Looking at the
Renaissance
Artistic
identities
Jan van
Eyck
Van Eyck advertised himself by signing not only the famous Arnolfini Portrait,
but several other paintings. This in itself might be considered evidence of a
degree of self awareness on his part that was more than would be expected of a
run-of-the-mill artisan. His most celebrated work, the so-called Ghent
altarpiece, originally painted by both Jan and his brother Hubert for a side
chapel in the church of St John, Ghent (now the cathedral of St Bavo) was
elaborately signed with a Latin quatrain. Like Brunelleschi's dome, this huge
painting attracted considerable fame in the years after Van Eyck's death.

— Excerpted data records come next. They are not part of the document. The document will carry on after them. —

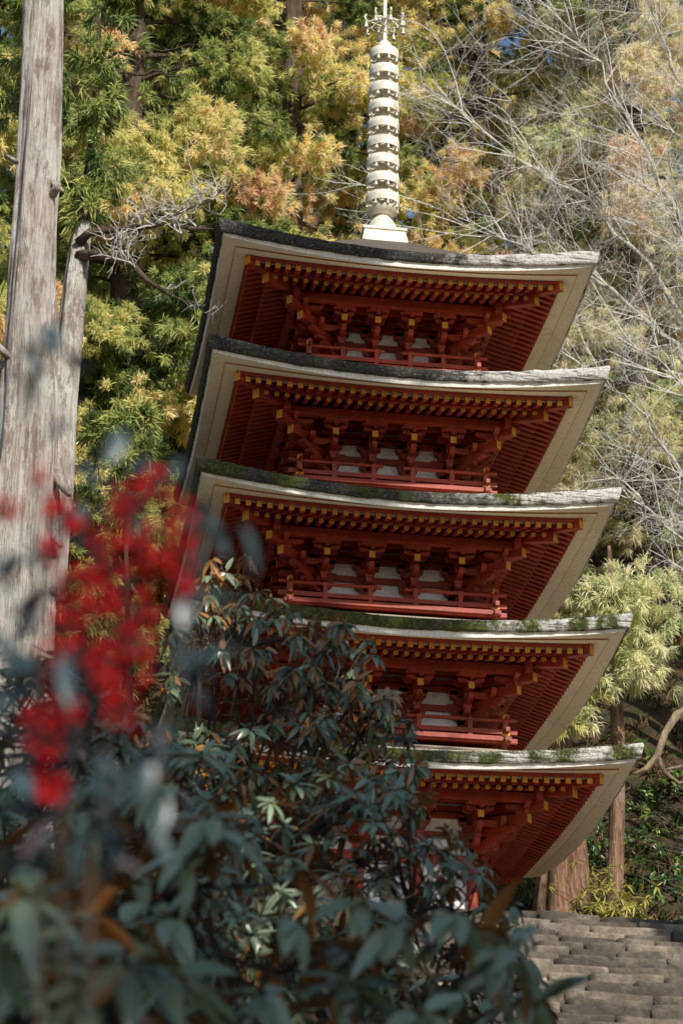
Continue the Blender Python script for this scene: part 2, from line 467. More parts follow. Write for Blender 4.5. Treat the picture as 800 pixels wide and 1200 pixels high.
    for k in range(4):
        t = T(k)
        beam(mb, t, (-pv-.16, pv, Z-.405), (pv+.16, pv, Z-.405), .075, .10)
        beam(mb, t, (-hb-.42, hb+.25, Z-.345), (hb+.42, hb+.25, Z-.345), .06, .07)
    mb.build('purlin', RED, pagoda)
    # wall
    zf = Z-1.17 if i > 0 else .35
    wt = Z-.20
    mb = MB(); a = hb-.03
    mb.box((0, 0, (zf+wt)/2), (2*a, 2*a, wt-zf)); mb.build('wall', PLASTER, pagoda)
    # tie beams
    mb = MB()
    for k in range(4):
        t = T(k)
        for zc, hh, pr in ((-.70, .065, .03), (-.475, .06, .03), (-.40, .05, .02), (-.975, .09, .045), (-.27, .12, .02)):
            mb.hexa([t(-hb-pr, hb-.06, Z+zc-hh/2), t(hb+pr, hb-.06, Z+zc-hh/2), t(hb+pr, hb-.06, Z+zc+hh/2), t(-hb-pr, hb-.06, Z+zc+hh/2),
                     t(-hb-pr, hb+pr, Z+zc-hh/2), t(hb+pr, hb+pr, Z+zc-hh/2), t(hb+pr, hb+pr, Z+zc+hh/2), t(-hb-pr, hb+pr, Z+zc+hh/2)])
        # small studs between the upper beams
    mb.build('tie_beam', RED, pagoda)
    # columns
    cu = [-hb, -hb/3, hb/3, hb]
    for (cx, cy) in {(round(x, 4), round(y, 4)) for x in cu for y in cu if abs(x) == hb or abs(y) == hb}:
        mb = MB(); mb.tube([(cx, cy, zf), (cx, cy, Z-.93)], .065 if i == 0 else .05, 12)
        mb.build('column', RED, pagoda, smooth=False)
    # brackets
    sp = hb*2/3; AL = min(.15, sp*.29)
    for k in range(4):
        t = T(k)
        for u0 in cu:
            mb = MB(); corner = abs(u0) == hb
            block(mb, t, (u0, hb), Z-.94, Z-.845, .125)
            boat(mb, t, (u0, hb+.03), (1, 0), AL*.85, Z-.845, Z-.775, .065)
            for q in (-1, 1): block(mb, t, (u0+q*AL*.68, hb+.03), Z-.78, Z-.732, .07)
            boat(mb, t, (u0, hb+.03), (1, 0), AL*.75, Z-.668, Z-.585, .065)
            for q in (-1, 1): block(mb, t, (u0+q*AL*.75, hb+.03), Z-.59, Z-.505, .09)
            boat(mb, t, (u0, hb+.05), (1, 0), AL*1.15, Z-.56, Z-.48, .05)
            # outward steps
            boat(mb, t, (u0, hb+.10), (0, 1), .20, Z-.85, Z-.78, .062)
            block(mb, t, (u0, hb+.25), Z-.785, Z-.725, .085)
            boat(mb, t, (u0, hb+.15), (0, 1), .33, Z-.73, Z-.65, .062)
            block(mb, t, (u0, hb+.25), Z-.655, Z-.52, .08)
            boat(mb, t, (u0, hb+.25), (1, 0), AL*1.05, Z-.515, Z-.44, .055)
            # long tail lever with painted end
            beam(mb, t, (u0, hb+.51, Z-.575), (u0, hb-.02, Z-.50), .068, .078, 0, 1)
            block(mb, t, (u0, hb+.45), Z-.54, Z-.49, .09)
            boat(mb, t, (u0, hb+.585), (1, 0), AL*1.0, Z-.50, Z-.452, .06)
            beam(mb, t, (u0, hb+.60, Z-.49), (u0, hb+.3, Z-.47), .05, .05)
            boat(mb, t, (u0, hb+.47), (1, 0), AL, Z-.535, Z-.49, .05)
            for q in (-1, 0, 1): block(mb, t, (u0+q*AL*.8, hb+.49), Z-.475, Z-.445, .085)
            mb.build('bracket', [RED, OCHRE], pagoda)
        # corner diagonal brackets
        mb = MB(); dd = (math.sqrt(.5), math.sqrt(.5))
        for (r0, r1, zz, hh) in ((0, .22, -.81, .08), (0, .38, -.69, .085)):
            boat(mb, t, (hb+(r0+r1)/2-.03, hb+(r0+r1)/2-.03), dd, (r1-r0)*.72+.05, Z+zz-hh/2, Z+zz+hh/2, .07)
        beam(mb, t, (hb+.53, hb+.53, Z-.605), (hb, hb, Z-.56), .085, .10, 0, 1)
        beam(mb, t, (hb+.68, hb+.68, Z-.495), (hb, hb, Z-.43), .085, .10, 0, 1)
        block(mb, t, (hb+.26, hb+.26), Z-.77, Z-.72, .10, rot=PI/4)
        block(mb, t, (hb+.46, hb+.46), Z-.56, Z-.50, .10, rot=PI/4)
        # transverse arms near corner
        for sgn in ((1, 0), (0, 1)):
            boat(mb, t, (hb+.26, hb+.26), sgn, .22, Z-.655, Z-.58, .055)
            boat(mb, t, (hb+.48, hb+.48), sgn, .22, Z-.51, Z-.45, .055)
        # short king post under the hip
        mb.hexa([t(hb+.47, hb+.57, Z-.56), t(hb+.53, hb+.57, Z-.56), t(hb+.53, hb+.57, Z-.375), t(hb+.47, hb+.57, Z-.375),
                 t(hb+.47, hb+.50, Z-.56), t(hb+.53, hb+.50, Z-.56), t(hb+.53, hb+.50, Z-.375), t(hb+.47, hb+.50, Z-.375)], 0)
        # angled strut springing from the wall corner
        A = [(hb+.02, Z-.90), (hb+.10, Z-.90), (hb+.22, Z-.78), (hb+.30, Z-.76), (hb+.30, Z-.70), (hb+.20, Z-.71), (hb+.08, Z-.80), (hb+.02, Z-.80)]
        mb.prism([t(r-.03, r+.03, z) for r, z in A], [t(r+.03, r-.03, z) for r, z in A])
        mb.build('corner_bracket', [RED, OCHRE], pagoda)
    if i > 0:
        # balcony floor and railings
        ra = hb+.40; zb = Z-1.15
        mb = MB()
        sweep(mb, [(.5, zb+.02, zb+.02), (0, zb+.02, zb+.02), (0, zb-.03, zb-.03), (.5, zb-.03, zb-.03)], ra+.06, 0, 0, 4)
        mb.build('balcony', RED, pagoda)
        for k in range(4):
            t = T(k); rl = empty('railing'); rl.parent = pagoda
            mb = MB(); g = hb/3*.52; z = Z-.935; ex = ra+.13; e = .004*(k % 2)
            for sg in (-1, 1):
                beam(mb, t, (sg*g, ra, z+e), (sg*(ra-.04), ra, z+e), .04, .042, n=8)
                beam(mb, t, (sg*(ra-.04), ra, z+e), (sg*ex, ra, z+.012+e), .04, .042, n=8, mend=None)
            mb.build('handrail', RED, rl)
            mb = MB(); beam(mb, t, (-ex, ra+.003, z-.135+e), (ex, ra+.003, z-.135+e), .045, .05); mb.build('lower_rail', RED, rl)
            mb = MB(); beam(mb, t, (-ex, ra, z-.235+e), (ex, ra, z-.235+e), .05, .05); mb.build('base_rail', RED, rl)
            for u0 in (-hb, -hb/3, hb/3, hb):
                mb = MB(); beam(mb, t, (u0, ra-.026, z-.11), (u0, ra+.030, z-.11), .05, .25); mb.build('post', RED, rl)
            mb = MB(); c = t(ra, ra, 0)
            mb.box((c[0], c[1], z-.12), (.062, .062, .24), 0); mb.box((c[0], c[1], z-.19), (.085, .085, .065), 1)
            mb.lathe([(.0, z), (.028, z), (.032, z+.03), (.032, z+.055), (.02, z+.075), (0, z+.08)], 10, (c[0], c[1]), 1)
            mb.build('corner_post', [RED, OCHRE], rl)
    else:
        # ground storey doors, windows and stone base
        for k in range(4):
            t = T(k)
            mb = MB(); q = hb/3-.07
            mb.hexa([t(-q, hb-.03, .45), t(q, hb-.03, .45), t(q, hb-.03, 1.75), t(-q, hb-.03, 1.75), t(-q, hb+.012, .45), t(q, hb+.012, .45), t(q, hb+.012, 1.75), t(-q, hb+.012, 1.75)])
            d = mb.build('door', RED, pagoda)
            for sg in (-1, 1):
                mb = MB(); c0 = sg*hb*2/3; q2 = q*.8
                for s_ in range(7):
                    uu = c0-q2+2*q2*s_/6; beam(mb, t, (uu, hb-.02, 1.2), (uu, hb+.02, 1.2), .03, .6)
                mb.build('window', BLACK, pagoda)
        mb = MB(); mb.box((0, 0, .16), (3.9, 3.9, .38)); mb.box((0, 0, .36), (2.9, 2.9, .08)); mb.box((0, 0, -.6), (4.6, 4.6, 1.1))
        mb.build('stone_base', STONE, pagoda, bevel=.02)
o = late_fly.build('flying_rafter', [RED, OCHRE], pagoda); o['kind'] = 'stuff'
o = late_base.build('base_rafter', [RED, OCHRE], pagoda); o['kind'] = 'stuff'

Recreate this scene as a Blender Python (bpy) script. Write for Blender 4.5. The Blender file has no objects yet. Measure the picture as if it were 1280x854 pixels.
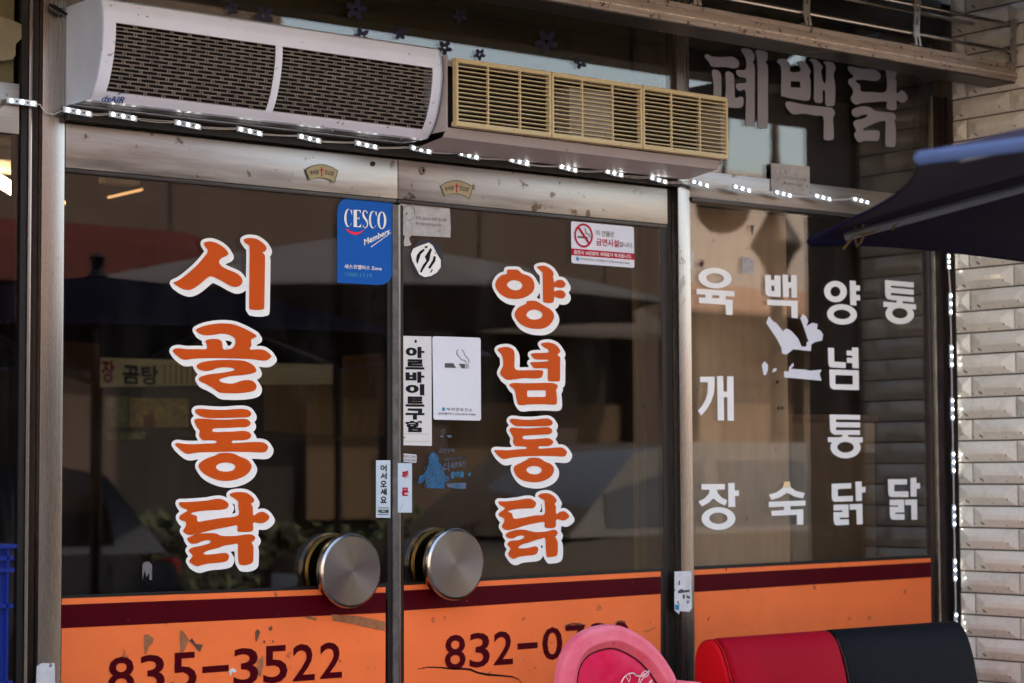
import bpy, bmesh, math, random
import numpy as np
from mathutils import Vector, Matrix
random.seed(7)
R = math.radians
S = bpy.context.scene
COL = S.collection

# ------------------------------------------------------------------ camera
CAM = np.array([-2.19568508, -4.27110763, 1.3])
ROT = np.array([[0.7771061, -0.03514316, -0.62838768],
                [-0.62935145, -0.05097859, -0.77544693],
                [-0.00478266, 0.99808123, -0.06173317]])
FPX = 2700.0
cd = bpy.data.cameras.new('camera')
cam = bpy.data.objects.new('camera', cd)
COL.objects.link(cam)
m4 = Matrix.Identity(4)
for i in range(3):
    for j in range(3):
        m4[i][j] = float(ROT[i, j])
    m4[i][3] = float(CAM[i])
cam.matrix_world = m4
cd.sensor_width = 36
cd.lens = 36 * FPX / 1280
cd.clip_start = 0.05
cd.clip_end = 500
cd.dof.use_dof = True
cd.dof.focus_distance = 5.1
cd.dof.aperture_fstop = 4.2
S.camera = cam

# ------------------------------------------------------------------ sky, sun, exposure
w = bpy.data.worlds.new('World')
S.world = w
w.use_nodes = True
nt = w.node_tree
bg = nt.nodes['Background']
sky = nt.nodes.new('ShaderNodeTexSky')
sky.sky_type = 'NISHITA'
sky.sun_disc = False
SUN_EL, SUN_AZ = 48, 20          # sun stands behind the shop: the front lies in open shade
sky.sun_elevation = R(SUN_EL)
sky.sun_rotation = R(SUN_AZ)
sky.dust_density = 3.0
sky.air_density = 1.2
nt.links.new(sky.outputs[0], bg.inputs[0])
bg.inputs[1].default_value = 0.15
sl = bpy.data.lights.new('sun', 'SUN')
sl.energy = 3.0
sl.angle = R(0.5)
sl.color = (1, 0.95, 0.87)
sun = bpy.data.objects.new('sun', sl)
COL.objects.link(sun)
sd = Vector((math.sin(R(SUN_AZ)) * math.cos(R(SUN_EL)), math.cos(R(SUN_AZ)) * math.cos(R(SUN_EL)), math.sin(R(SUN_EL))))
sun.rotation_euler = sd.to_track_quat('Z', 'Y').to_euler()
S.view_settings.view_transform = 'Standard'
S.view_settings.look = 'None'
S.view_settings.gamma = 1
S.view_settings.exposure = 2.88
S.view_settings.use_white_balance = True
S.view_settings.white_balance_temperature = 7600
S.view_settings.white_balance_tint = 13
S.cycles.max_bounces = 10
S.cycles.transparent_max_bounces = 24
S.cycles.sample_clamp_indirect = 4

# ------------------------------------------------------------------ measured points
def G(px, py, Y=0.0):
    """point of the plane y=Y that was measured in the photograph at (px, py)"""
    d = ROT @ np.array([px - 640.0, -(py - 427.0), -FPX])
    t = (Y - CAM[1]) / d[1]
    return Vector([float(v) for v in CAM + t * d])
def GX(px, py, X):
    d = ROT @ np.array([px - 640.0, -(py - 427.0), -FPX])
    t = (X - CAM[0]) / d[0]
    return Vector([float(v) for v in CAM + t * d])
def V(px, py, Y):
    """street side: point seen mirrored in the shop glass, at y=-Y"""
    p = G(px, py, Y)
    return Vector((p.x, -p.y, p.z))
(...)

Dürer went to see it in 1521 during a trip to the Netherlands, and
commented favourably on it in his diary. By the mid-16th century, it was the
subject of attention from artist and poet Lucas de Heere, who wrote an ode
about it in 1559. In 1604, the artist and writer Karel van Mander published his
Netherlandish equivalent of Vasari, Lives of the Illustrious Netherlandish
and German painters, in which Van Eyck was hailed as a founding father of
early Netherlandish painting.
Like Brunelleschi, Van
Eyck's social standing may have contributed to his reputation. Employed by
Philip the Good Duke of Burgundy, he was evidently held in great esteem for he
was granted a pension for life in 1435. He may have been well born (there is
some evidence that he had a coat of arms) and he was certainly literate, as the
tiny writing on one of his surviving drawings shows. Like Brunelleschi, Van
Eyck was an artist of some stature in his own day.